The result: Dignified entrances in Stockholm

Liljevalchs konsthall - a Värdig Entré sub-project

Liljevalchs konsthall/Stockholm, an art gallery on Djurgården in Stockholm, is one of four pilot projects under the Värdig Entré project. Since its opening in 1916 the art gallery has staged art and cultural events attracting large numbers of visitors.

The building is owned by the City of Stockholm through a foundation and is an important cultural heritage. The issue of listing the building as a heritage property has been raised at the county administration. Until 2007 visitors who were unable to use the stairs at the main entrance were directed to the staff entrance in the basement at the back of the building. Here the big challenge was to develop proposals for a dignified entrance for all through the main entrance.

Thanks to the Värdig Entré project the art gallery has received a specially constructed glass and steel lift and carefully designed ramp, which both lead to the main entrance. The ramp also serves as a meeting place for visitors queuing to visit the gallery. The lift and ramp make the gallery accessible for all visitors, and the improvement has led to a sharp increase in the number and variety of visitors. The building has also acquired an additional functional and architectural value that is appreciated by visitors and staff alike.
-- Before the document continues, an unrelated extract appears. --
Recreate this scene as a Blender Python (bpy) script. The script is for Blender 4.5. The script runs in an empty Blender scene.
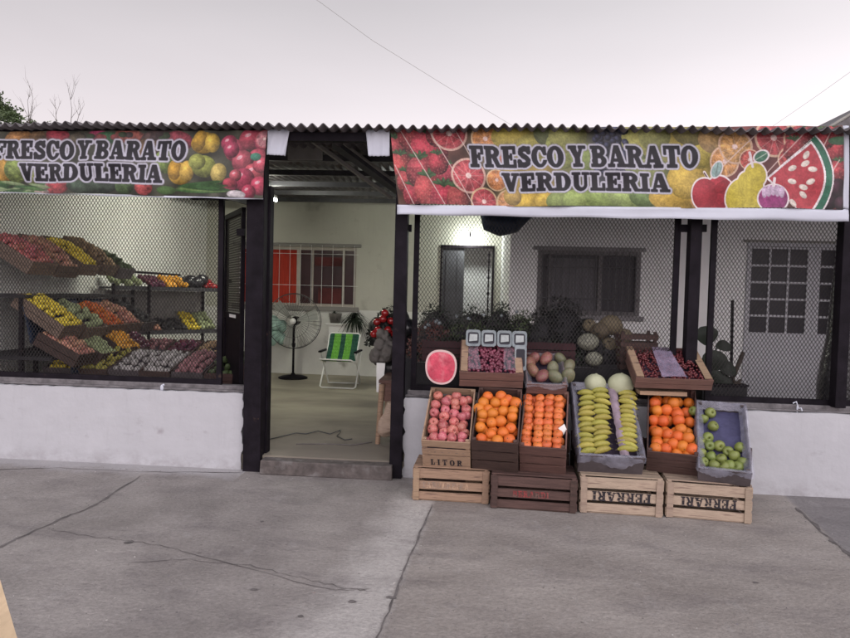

Boställshusen - a Värdig Entré sub-project

Boställshusen on Skeppsholmen is another Värdig Entré sub-project. Boställshusen were designed by the architect Nicodemus Tessin the Younger as housing for Charles XII:s soldiers and were erected in 1699-1702. Together with the tenant, the buildings, which are popularly known as "The Long Row", have in recent years been converted into a hotel - Hotel Skeppsholmen, which opened in late 2009.

The conversion needed to show respect for the buildings´ heritage value while meeting the current high standards for an international hotel and the need to ensure accessibility for all visitors.

The entrance to the hotel has been improved by making the reception accessible for all through a discrete lifting platform which moves vertically as well as horizontally. The platform was developed by the Värdig Entré project in partnership with Guldmann, a Danish company which specialises in developing solutions for people with functional disabilities.